## BEGIN
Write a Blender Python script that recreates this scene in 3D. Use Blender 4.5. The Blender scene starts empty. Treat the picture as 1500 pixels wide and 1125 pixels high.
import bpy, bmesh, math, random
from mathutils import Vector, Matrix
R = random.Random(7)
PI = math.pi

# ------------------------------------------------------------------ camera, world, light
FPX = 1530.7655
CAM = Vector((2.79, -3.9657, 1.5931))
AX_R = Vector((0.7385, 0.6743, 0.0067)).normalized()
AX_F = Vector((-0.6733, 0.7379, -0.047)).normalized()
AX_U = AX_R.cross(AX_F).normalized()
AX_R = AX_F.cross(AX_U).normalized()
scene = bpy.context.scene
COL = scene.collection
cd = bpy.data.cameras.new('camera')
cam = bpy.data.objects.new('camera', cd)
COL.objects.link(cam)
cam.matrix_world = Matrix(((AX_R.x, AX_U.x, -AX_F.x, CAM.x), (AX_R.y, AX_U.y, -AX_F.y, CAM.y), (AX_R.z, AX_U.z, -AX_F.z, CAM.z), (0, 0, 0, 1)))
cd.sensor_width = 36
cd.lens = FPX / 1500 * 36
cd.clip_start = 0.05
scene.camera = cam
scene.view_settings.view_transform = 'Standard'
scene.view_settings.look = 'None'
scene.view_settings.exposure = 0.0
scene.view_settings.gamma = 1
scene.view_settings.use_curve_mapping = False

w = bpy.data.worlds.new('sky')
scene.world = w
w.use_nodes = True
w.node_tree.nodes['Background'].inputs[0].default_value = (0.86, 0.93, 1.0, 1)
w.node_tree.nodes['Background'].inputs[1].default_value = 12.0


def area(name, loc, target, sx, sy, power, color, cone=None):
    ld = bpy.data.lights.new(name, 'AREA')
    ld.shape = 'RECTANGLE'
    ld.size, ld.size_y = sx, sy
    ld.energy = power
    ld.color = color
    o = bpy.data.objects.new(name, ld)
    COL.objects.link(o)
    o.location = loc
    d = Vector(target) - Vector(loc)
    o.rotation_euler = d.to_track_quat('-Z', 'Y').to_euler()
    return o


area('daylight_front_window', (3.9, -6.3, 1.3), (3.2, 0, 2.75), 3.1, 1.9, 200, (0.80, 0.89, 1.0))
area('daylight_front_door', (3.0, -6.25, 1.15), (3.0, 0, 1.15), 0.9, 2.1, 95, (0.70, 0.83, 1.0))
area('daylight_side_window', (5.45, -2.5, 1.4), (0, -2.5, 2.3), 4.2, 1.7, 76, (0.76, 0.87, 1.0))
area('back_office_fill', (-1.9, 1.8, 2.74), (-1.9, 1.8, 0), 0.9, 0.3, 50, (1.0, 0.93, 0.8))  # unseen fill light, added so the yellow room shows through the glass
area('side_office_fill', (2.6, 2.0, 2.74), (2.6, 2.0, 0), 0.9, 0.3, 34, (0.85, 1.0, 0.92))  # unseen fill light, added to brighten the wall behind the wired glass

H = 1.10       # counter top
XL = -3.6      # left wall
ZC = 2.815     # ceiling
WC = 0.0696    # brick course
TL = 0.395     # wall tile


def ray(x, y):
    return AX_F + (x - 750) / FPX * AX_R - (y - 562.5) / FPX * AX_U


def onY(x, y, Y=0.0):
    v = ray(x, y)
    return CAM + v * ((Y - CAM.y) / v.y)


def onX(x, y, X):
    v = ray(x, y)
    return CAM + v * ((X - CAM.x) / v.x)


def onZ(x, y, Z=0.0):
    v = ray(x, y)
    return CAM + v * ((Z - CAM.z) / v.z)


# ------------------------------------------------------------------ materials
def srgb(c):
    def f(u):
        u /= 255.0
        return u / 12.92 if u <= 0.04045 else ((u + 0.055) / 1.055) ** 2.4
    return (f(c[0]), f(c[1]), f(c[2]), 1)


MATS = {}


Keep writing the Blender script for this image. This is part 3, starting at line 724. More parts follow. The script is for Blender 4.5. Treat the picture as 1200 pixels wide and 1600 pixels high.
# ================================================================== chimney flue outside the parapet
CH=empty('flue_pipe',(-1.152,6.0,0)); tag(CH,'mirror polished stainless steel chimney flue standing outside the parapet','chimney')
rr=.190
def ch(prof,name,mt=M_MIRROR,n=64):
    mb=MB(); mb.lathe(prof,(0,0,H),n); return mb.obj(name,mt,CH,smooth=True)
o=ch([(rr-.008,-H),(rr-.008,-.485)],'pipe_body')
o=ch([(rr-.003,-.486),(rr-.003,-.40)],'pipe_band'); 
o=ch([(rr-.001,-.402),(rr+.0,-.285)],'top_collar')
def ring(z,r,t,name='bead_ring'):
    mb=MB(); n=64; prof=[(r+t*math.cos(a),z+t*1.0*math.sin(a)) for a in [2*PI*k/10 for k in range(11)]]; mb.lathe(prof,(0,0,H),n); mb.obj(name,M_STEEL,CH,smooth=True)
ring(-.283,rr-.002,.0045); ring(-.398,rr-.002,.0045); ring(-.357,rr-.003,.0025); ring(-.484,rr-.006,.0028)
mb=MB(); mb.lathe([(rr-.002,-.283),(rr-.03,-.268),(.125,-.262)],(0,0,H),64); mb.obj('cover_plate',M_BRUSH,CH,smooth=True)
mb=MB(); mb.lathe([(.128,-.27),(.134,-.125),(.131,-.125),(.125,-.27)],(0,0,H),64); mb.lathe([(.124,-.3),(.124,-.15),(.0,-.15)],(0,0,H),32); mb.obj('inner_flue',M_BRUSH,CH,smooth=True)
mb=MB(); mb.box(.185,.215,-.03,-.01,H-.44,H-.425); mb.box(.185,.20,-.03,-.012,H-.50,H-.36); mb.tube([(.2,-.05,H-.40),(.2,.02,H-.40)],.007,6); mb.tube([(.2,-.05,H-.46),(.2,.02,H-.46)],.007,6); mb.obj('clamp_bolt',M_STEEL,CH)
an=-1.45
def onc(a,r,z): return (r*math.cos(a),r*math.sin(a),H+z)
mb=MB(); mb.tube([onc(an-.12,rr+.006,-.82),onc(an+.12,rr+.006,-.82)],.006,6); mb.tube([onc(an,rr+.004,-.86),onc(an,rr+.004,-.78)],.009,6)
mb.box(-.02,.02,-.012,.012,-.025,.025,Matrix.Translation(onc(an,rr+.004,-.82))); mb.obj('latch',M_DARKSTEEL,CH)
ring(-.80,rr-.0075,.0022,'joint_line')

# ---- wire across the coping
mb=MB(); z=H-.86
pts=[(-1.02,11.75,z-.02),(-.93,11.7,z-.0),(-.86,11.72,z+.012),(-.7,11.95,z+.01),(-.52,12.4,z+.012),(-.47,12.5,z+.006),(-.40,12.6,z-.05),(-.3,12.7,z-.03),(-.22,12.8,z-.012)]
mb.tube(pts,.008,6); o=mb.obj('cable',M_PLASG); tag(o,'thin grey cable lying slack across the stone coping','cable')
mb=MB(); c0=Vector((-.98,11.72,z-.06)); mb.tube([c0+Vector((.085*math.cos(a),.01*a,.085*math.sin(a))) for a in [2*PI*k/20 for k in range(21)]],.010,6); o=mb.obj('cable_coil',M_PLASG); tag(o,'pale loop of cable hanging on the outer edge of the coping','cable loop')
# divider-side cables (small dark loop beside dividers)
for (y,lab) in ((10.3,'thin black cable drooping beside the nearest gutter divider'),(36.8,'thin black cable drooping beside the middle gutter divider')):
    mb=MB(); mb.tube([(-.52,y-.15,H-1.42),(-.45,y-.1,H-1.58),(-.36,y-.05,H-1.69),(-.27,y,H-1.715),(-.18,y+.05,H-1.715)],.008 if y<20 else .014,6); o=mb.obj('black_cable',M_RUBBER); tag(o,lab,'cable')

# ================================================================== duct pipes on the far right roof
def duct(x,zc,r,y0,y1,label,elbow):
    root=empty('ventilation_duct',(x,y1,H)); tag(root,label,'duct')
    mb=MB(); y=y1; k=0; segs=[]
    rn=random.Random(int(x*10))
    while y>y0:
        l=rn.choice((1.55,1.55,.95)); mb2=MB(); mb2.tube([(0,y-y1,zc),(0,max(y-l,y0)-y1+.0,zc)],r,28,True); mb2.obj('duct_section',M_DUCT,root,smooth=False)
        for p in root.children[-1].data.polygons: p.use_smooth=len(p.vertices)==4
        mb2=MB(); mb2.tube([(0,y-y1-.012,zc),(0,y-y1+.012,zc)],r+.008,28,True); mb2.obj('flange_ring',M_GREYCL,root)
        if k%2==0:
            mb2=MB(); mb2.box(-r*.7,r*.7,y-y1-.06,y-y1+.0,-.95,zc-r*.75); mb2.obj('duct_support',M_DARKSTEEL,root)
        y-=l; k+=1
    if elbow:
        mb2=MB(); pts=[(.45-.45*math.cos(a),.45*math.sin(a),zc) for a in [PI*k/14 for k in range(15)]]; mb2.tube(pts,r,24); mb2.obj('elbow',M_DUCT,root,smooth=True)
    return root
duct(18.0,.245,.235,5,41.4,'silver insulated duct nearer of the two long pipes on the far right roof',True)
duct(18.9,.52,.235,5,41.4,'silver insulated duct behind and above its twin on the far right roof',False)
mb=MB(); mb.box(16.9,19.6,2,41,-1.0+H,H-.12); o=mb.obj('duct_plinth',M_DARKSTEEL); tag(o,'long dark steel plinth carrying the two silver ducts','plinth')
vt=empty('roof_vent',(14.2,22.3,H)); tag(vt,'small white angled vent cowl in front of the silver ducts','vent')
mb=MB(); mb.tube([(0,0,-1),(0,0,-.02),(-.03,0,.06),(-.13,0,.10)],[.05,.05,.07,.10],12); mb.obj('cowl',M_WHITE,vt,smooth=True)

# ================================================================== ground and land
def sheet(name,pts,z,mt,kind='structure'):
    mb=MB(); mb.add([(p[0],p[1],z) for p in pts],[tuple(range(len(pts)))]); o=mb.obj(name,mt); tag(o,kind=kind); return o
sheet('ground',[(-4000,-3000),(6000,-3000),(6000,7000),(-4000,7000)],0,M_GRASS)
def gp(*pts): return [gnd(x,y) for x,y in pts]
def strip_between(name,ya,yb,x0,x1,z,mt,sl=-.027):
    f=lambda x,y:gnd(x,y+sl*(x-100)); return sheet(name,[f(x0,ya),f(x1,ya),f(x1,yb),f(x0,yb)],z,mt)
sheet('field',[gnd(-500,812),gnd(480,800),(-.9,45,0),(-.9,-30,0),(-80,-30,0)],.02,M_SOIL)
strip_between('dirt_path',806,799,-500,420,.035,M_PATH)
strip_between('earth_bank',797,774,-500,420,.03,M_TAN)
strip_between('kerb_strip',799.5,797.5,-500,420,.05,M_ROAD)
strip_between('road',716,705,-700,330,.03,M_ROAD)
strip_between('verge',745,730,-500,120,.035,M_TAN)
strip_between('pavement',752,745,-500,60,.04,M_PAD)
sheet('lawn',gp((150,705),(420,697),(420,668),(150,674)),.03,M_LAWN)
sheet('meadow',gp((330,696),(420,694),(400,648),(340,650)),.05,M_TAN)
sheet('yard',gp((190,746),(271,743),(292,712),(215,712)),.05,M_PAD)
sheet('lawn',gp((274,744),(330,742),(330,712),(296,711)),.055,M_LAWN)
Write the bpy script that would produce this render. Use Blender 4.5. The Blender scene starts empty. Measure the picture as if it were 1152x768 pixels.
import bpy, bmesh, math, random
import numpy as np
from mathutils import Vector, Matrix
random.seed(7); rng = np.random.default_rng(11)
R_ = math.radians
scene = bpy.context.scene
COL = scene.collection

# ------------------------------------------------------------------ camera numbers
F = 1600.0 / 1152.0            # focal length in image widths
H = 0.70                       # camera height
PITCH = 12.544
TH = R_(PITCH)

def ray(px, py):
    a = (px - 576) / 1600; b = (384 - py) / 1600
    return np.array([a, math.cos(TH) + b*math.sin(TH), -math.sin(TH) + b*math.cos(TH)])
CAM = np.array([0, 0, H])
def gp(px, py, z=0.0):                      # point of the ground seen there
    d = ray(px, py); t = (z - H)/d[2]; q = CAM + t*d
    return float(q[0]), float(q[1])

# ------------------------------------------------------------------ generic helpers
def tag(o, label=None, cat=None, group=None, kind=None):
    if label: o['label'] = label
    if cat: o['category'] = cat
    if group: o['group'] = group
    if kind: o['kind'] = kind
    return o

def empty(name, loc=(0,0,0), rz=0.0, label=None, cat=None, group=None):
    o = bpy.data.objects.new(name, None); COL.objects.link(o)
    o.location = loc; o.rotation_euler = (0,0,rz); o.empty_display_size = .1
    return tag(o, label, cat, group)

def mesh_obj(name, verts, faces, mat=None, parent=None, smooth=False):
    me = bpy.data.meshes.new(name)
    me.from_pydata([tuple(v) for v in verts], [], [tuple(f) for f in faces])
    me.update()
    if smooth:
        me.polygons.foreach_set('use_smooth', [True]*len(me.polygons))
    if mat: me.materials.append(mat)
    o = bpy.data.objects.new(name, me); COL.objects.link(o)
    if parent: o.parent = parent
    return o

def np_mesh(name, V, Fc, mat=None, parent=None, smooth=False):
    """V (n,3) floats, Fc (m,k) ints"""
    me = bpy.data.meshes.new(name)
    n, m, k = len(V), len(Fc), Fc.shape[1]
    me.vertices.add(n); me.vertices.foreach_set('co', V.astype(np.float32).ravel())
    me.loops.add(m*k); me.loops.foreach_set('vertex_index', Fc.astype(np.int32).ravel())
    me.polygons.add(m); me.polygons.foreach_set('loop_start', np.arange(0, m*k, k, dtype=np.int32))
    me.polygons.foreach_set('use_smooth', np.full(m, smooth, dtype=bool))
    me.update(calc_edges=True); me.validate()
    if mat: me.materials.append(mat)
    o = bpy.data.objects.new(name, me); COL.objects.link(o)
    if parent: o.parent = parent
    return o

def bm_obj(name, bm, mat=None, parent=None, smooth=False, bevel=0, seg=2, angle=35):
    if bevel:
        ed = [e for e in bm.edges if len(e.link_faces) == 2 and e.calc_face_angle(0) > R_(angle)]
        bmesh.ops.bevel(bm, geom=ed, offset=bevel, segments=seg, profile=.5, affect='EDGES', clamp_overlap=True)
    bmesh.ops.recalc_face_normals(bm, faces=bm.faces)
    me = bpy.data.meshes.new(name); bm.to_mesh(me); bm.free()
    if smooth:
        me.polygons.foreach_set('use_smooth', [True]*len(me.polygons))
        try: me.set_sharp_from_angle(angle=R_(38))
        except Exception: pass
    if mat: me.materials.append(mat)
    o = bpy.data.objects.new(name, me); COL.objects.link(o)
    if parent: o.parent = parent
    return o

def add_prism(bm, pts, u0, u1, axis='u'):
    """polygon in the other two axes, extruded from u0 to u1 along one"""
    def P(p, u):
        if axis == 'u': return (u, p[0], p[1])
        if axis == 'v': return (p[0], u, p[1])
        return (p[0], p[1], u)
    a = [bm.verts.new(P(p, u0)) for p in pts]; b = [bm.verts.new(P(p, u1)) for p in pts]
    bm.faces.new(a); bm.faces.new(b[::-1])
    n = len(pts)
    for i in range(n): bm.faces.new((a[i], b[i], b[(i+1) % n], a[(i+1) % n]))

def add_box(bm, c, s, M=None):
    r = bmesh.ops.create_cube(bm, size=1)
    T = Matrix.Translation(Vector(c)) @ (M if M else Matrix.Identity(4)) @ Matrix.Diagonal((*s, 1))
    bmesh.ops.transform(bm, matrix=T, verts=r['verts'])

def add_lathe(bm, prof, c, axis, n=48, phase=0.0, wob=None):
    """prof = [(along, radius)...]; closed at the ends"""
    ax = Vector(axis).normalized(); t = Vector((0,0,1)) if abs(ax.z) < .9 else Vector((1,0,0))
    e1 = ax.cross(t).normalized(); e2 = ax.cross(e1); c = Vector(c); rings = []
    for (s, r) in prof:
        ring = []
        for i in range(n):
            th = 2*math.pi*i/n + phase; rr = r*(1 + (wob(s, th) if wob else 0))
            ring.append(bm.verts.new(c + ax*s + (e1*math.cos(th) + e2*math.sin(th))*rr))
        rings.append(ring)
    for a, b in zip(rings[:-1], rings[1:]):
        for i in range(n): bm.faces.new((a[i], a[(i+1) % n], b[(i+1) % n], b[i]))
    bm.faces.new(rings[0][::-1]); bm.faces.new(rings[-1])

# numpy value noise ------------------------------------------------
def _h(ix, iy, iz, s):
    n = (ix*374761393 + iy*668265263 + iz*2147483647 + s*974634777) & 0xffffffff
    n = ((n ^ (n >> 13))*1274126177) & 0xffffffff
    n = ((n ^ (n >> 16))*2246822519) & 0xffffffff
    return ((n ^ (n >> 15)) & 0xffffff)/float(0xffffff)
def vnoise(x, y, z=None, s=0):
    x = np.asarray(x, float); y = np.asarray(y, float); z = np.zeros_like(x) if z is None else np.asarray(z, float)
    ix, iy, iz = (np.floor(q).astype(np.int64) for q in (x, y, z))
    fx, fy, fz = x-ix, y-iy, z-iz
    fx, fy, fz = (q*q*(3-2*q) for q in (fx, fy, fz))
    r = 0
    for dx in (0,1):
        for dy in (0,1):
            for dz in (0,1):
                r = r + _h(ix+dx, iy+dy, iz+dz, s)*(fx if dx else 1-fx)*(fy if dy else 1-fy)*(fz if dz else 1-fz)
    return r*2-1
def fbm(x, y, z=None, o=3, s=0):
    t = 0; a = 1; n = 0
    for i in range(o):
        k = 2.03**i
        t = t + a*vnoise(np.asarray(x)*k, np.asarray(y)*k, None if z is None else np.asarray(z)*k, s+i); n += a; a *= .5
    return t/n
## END
Return only the lines spanning from the first line of the material through the line with "PI = math.pi", copied exactly, both ends kept.

WRITTEN RESPONSE:
Write a Blender Python script that recreates this scene in 3D. Use Blender 4.5. The Blender scene starts empty. Treat the picture as 1500 pixels wide and 1125 pixels high.
import bpy, bmesh, math, random
from mathutils import Vector, Matrix
R = random.Random(7)
PI = math.pi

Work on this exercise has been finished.